Çekmeköy’deki proje bize şunu gösteriyor: İstanbul’da konut alıcısı, fiyatta iskonto bekliyor. Fiyat iskontoluysa acele ediyor. Değilse, ağırdan alıyor.
İnşaat şirketlerinden birinin patronu olan kaynağım şöyle diyor: “Sadece Çekmeköy’de değil, İstanbul’un genelinde konut alıcısında yüzde 20 - 30 iskonto alma isteği görüyorum.”
"Bir projeden yola çıkarak böyle büyük laflar etmek yanlış" diyecekler için bir örnek daha verelim. Kısa süre önce Ağaoğlu da, yine aynı bölgede, yeni bir projeyi satışa çıkardı. O da tıpkı NEF gibi fiyatta iskontoya gitti. Kendi tabiriyle “kol kesti.” Habertürk’e verdiği röportajda şöyle diyordu: “Ciddi bir durgunlaşma var. Fiyatlar düşüyor. Maliyetler artıyor. Hele müteahhit pahalı arsayı alıp projeye girdiyse, yandı gülüm keten helva... Çok yüksek fiyatlarla arsa alan müteahhitler sıkıntı içinde. Hesaplar karıştı. Şahsi endişem birkaç Fi Yapı hadisesinin ortaya çıkmasıdır. Ekonomik olmayan hiçbir şeyin yaşama şansı yok. Çarklar dönecekse, kimi parmak kesecek, kimi kol kesecek. Biz Çekmeköy’de ‘Arsa bizden’ diyerek, kol kestik.”
“Kol kesmek”, her inşaat şirketinin yapabileceği bir iş değil. Arsa kendisine aitti, Ağaoğlu bu sayede “kolunu kesebildi”, yani iskonto yapabildi. NEF'in şansı ise arazi sahibiydi. NEF'in projesinde arazi, Finansbank’ın kurucusu Hüsnü Özyeğin’e aitti. Bölgede arazi sahipleri inşaat şirketleriyle genellikle yüzde 50-50 şeklinde anlaşıyor. Yani gelirin yarısını kendine alıyor, yarısını inşaatı yapan şirkete bırakıyor. Özyeğin’in ise yüzde 35’le yetindiği söyleniyor. Bu da inşaat şirketine iskonto yapmak için marj bıraktı.
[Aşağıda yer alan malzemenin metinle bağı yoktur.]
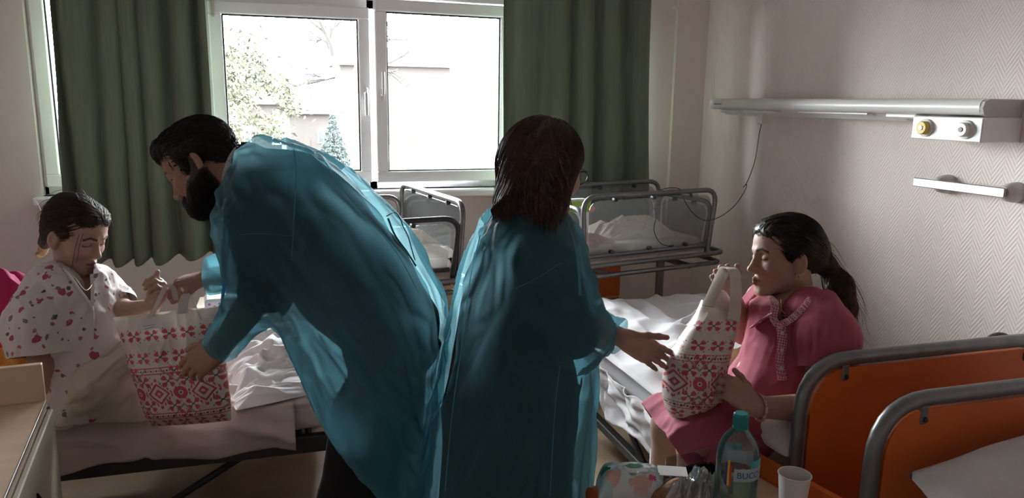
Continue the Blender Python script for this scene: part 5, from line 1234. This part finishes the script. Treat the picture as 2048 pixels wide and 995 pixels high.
# ---------------------------------------------------------------- girl on the left bed
def build_girl():
    e = empty('person', 'girl in a floral nightgown sitting on the left bed, looking down', 'person'); d0 = 2.42
    o = at(153, 468, 2.40); f = cdir(.88, -.40, -.20); Rm = frame(f, cdir(.36, .91, -.23)); sc = .95; loc = lambda p: (np.array(p)-o)@Rm/sc
    nb = at(150, 560, 2.44)
    H = head_sdf(True, fat=.96, nose=1.0); H.cone((0, -.03, -.05), loc(nb), .044, .052, .03); V, Fq = H.mesh(.0026)
    hc = head_colors(V, (.47, .29, .23), (.42, .16, .15), (.06, .035, .025), None, (.52, .24, .20)); Vh, Fh = xf(V*sc, Rm, o), Fq
    S = Sdf(); hip = at(165, 795, 2.52); chest = at(148, 650, 2.46)
    S.cone(at(150, 605, 2.44), chest, .095, .105, .05); S.cone(chest, hip, .105, .125, .05); S.cone(nb, at(150, 600, 2.44), .05, .08, .04)
    sn, en, wn = at(88, 600, 2.34), at(82, 735, 2.26), at(130, 850, 2.36); sf, ef, wf = at(212, 585, 2.55), at(250, 625, 2.42), at(305, 612, 2.38)
    S.cone(at(135, 585, 2.42), sn, .06, .052, .04); S.cone(at(165, 580, 2.46), sf, .06, .05, .04)
    for a, b, c in ((sn, en, wn), (sf, ef, wf)): S.cone(a, b, .044, .036, .02); S.cone(b, c, .036, .023, .02)
    kn, kf = at(285, 800, 2.42), at(320, 770, 2.74); an, af = at(200, 822, 2.42), at(230, 800, 2.66)
    for h, k_, a_ in ((at(170, 805, 2.44), kn, an), (at(180, 795, 2.58), kf, af)): S.cone(h, k_, .075, .055, .03); S.cone(k_, a_, .05, .036, .02)
    lo = .60; Vb, Fb = S.mesh(.008, smooth=2); Vb[:, 2] = np.maximum(Vb[:, 2], .606)
    A = Sdf(); hand.left = True; A.cone(sf, ef, .043, .036, .02); A.cone(ef, wf, .036, .023, .02)
    hand(A, wf, cdir(.55, .72, -.35), cdir(-.55, .60, .5), [(1.15, 1.1, .6), (1.2, 1.15, .6), (1.25, 1.2, .6), (1.3, 1.2, .6)], .92, thumb=(.95, .25, -.1), tcurl=.05)
    Va, Fa = A.mesh(.0026)
    A = Sdf(); hand.left = False; A.cone(sn, en, .045, .038, .02); A.cone(en, wn, .037, .024, .02); hand(A, wn, cdir(.6, -.5, .3), cdir(.3, .4, .8), [(.2, .3, .2)]*4, .92); Vr, Fr = A.mesh(.004); Vr[:, 2] = np.maximum(Vr[:, 2], .606)
    V, Fq = join([(Vh, Fh), (Va, Fa), (Vr, Fr), (Vb, Fb)]); gmesh('body', V, Fq, skin_mat('girl_skin'), e, np.concatenate([hc, np.tile(np.array((.46, .28, .22)), (len(V)-len(hc), 1))]))
    # hair: pulled back into a low tail with loose strands
    S = Sdf(); S.ell((0, -.020, .040), (.081, .101, .090), k=.02); S.ell((0, -.075, -.015), (.052, .040, .050), k=.03); S.ell((0, .034, .076), (.064, .053, .039), k=.02); S.ell((0, .125, -.020), (.092, .071, .106), k=.010, op='s')
    for sx in (-1, 1): S.ell((sx*.088, .004, -.036), (.020, .024, .026), k=.01, op='s'); S.ell((sx*.069, .012, .026), (.010, .018, .018), k=.01)
    S.cone((0, -.105, -.03), (-.01, -.125, -.09), .026, .020, .02); S.cone((0, -.085, .085), (0, -.10, .08), .018, .012, .02)
    V, Fq = S.mesh(.003, smooth=1); part = np.array([0, .05, .11]); bun = np.array([0, -.12, -.02])
    Nn = vnormals(V, Fq); dirn = bun-V; dirn /= np.linalg.norm(dirn, axis=1)[:, None]; V = V+Nn*(.0022*ridge(np.stack([V[:, 0]*90, np.arctan2(V[:, 2]-.0, V[:, 1]+.12)*9, V[:, 0]*0], 1), 8))[:, None]
    def flow(P): d = bun-P; d /= np.linalg.norm(d, axis=1)[:, None]+1e-6; return d+np.stack([np.sign(P[:, 0])*.25*(P[:, 1] > 0), 0*P[:, 0], -.1+0*P[:, 0]], 1)
    A_, F_ = strands(S, pick(V, 2400, 5, V[:, 2] > -.05), flow, 10, .010, .0008, .006, 6, jit=.25)
    B_, G_ = strands(S, pick(V, 130, 25, (V[:, 2] > .02)), flow, 12, .010, .0007, .03, 9, jit=.9, free=.35)
    lk = MB()
    for x0, y0, z0, L in ((.050, .070, .045, .11), (.056, .062, .04, .14), (-.052, .066, .045, .12)):
        lk.tube([(x0, y0, z0), (x0+.012*np.sign(x0), y0+.008, z0-L*.4), (x0+.008*np.sign(x0), y0+.010, z0-L*.8), (x0+.002, y0+.005, z0-L)], [.0008, .0008, .0007, .0004], 5)
    V, Fq = join([(V, Fq), (A_, F_), (B_, G_)]); Vl = np.concatenate(lk.v); Fl = np.array([q for q in lk.f if len(q) == 4]); V, Fq = join([(V, Fq), (Vl, Fl)])
    gmesh('hair', xf(V*sc, Rm, o), Fq, hair_mat('dark_brown_hair', (.028, .017, .012), (.075, .044, .030)), e)
    t = xf(np.array([[0, -.115, -.05]])*sc, Rm, o)[0]
    MB().tube(spline([t, at(84, 505, 2.50), at(72, 508, 2.48)], 5), [.016]*5+[.014, .012, .011, .01, .008, .004], 10).build('hair_tail', hair_mat('light_hair_tail', (.34, .22, .12), (.48, .33, .18)), e, True)
    # nightgown
    G = Sdf()
    G.rows([(520, 112, 176, .06), (532, 88, 206, .10), (548, 68, 222, .13), (575, 56, 232, .155), (610, 52, 242, .165), (650, 56, 254, .17), (690, 66, 262, .17), (730, 84, 262, .17), (770, 100, 256, .17), (800, 106, 250, .17), (830, 108, 240, .16)], d0, k=.03)
    V, Fq = G.mesh(.006, smooth=2); Nn = vnormals(V, Fq); x, y, q = proj(V)
    ok = ~(inpoly(x, y, [(112, 520), (146, 561), (182, 609), (185, 556), (186, 520)]) & (q < 2.46)) & ~((np.linalg.norm(V-at(150, 532, 2.44), axis=1) < .070) & (y < 548))
    V = folds(V, Nn, cdir(-.35, -.9, 0), 3.0, 14, .010, 41); V = relax(V, Fq, 1); V[:, 2] = np.maximum(V[:, 2], .612); parts = [trim(V, Fq, ok)]
    A1 = Sdf(); A1.cone(at(108, 580, 2.36), at(74, 650, 2.29), .084, .086, .04); A1.cone(at(74, 650, 2.29), at(84, 725, 2.27), .086, .088, .04)
    A2 = Sdf(); A2.cone(at(200, 568, 2.52), at(244, 618, 2.45), .064, .058, .03)
    for A_, c_, d_, sd in ((A1, at(82, 712, 2.275), at(84, 790, 2.26)-at(74, 650, 2.28), 43), (A2, at(242, 612, 2.455), at(250, 625, 2.43)-at(205, 570, 2.54), 47)):
        V, Fq = A_.mesh(.006, smooth=2); ok = ((V-c_)@unit(d_)) < 0; V = relax(folds(V, vnormals(V, Fq), d_, 3, 14, .008, sd), Fq, 1); parts.append(trim(V, Fq, ok))
    gmesh('nightgown', *join(parts), floral_mat(), e)
    for pts in ([(128, 536), (146, 561), (166, 588), (183, 611), (186, 640), (184, 680)], [(183, 548), (185, 575), (184, 611)]):
        MB().tube(relax_line(ray_on(G, spline(pts, 10)[:, :2], .007)), .005, 6, flat=.3).build('lapel_edge', mat('white_piping', (.62, .57, .575), .85), e, True)
    # cream wrap over the legs
    L = Sdf(); L.cone(at(128, 838, 2.31), at(190, 770, 2.30), .040, .060, .05); L.cone(at(190, 770, 2.30), at(262, 706, 2.35), .060, .050, .05); L.cone(at(150, 800, 2.42), at(268, 712, 2.42), .085, .055, .05); L.cone(at(165, 815, 2.40), at(290, 800, 2.40), .085, .070, .05); L.cone(at(180, 800, 2.58), at(320, 775, 2.74), .09, .068, .05); L.cone(at(268, 712, 2.42), at(290, 800, 2.42), .05, .06, .05)
    V, Fq = L.mesh(.006, smooth=2); V = folds(V, vnormals(V, Fq), cdir(.75, .6, 0), 2.0, 17, .012, 51); V[:, 2] = np.maximum(V[:, 2], .604); gmesh('leg_wrap', V, Fq, mat('cream_cloth', (.52, .47, .40), .9, var=.06, bump=.2, bscale=300), e)
    # fine necklace cord
    MB().tube(spline([at(126, 535, 2.36), at(150, 555, 2.31), at(172, 580, 2.28), at(190, 560, 2.36)], 8), .0012, 5).build('necklace', mat('pale_cord', (.6, .52, .4), .5), e)
    return e
build_girl()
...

Peki o marjı bulamayan inşaat şirketleri ne yapacak? Üstelik bina inşaat maliyetleri, dolardaki artışa paralel olarak son bir yılda yüzde 22 artmışken.
Ne diyordu Ağaoğlu? “Hele müteahhit pahalı arsayı alıp projeye girdiyse, yandı gülüm keten helva…”
Keten helva yanıyor.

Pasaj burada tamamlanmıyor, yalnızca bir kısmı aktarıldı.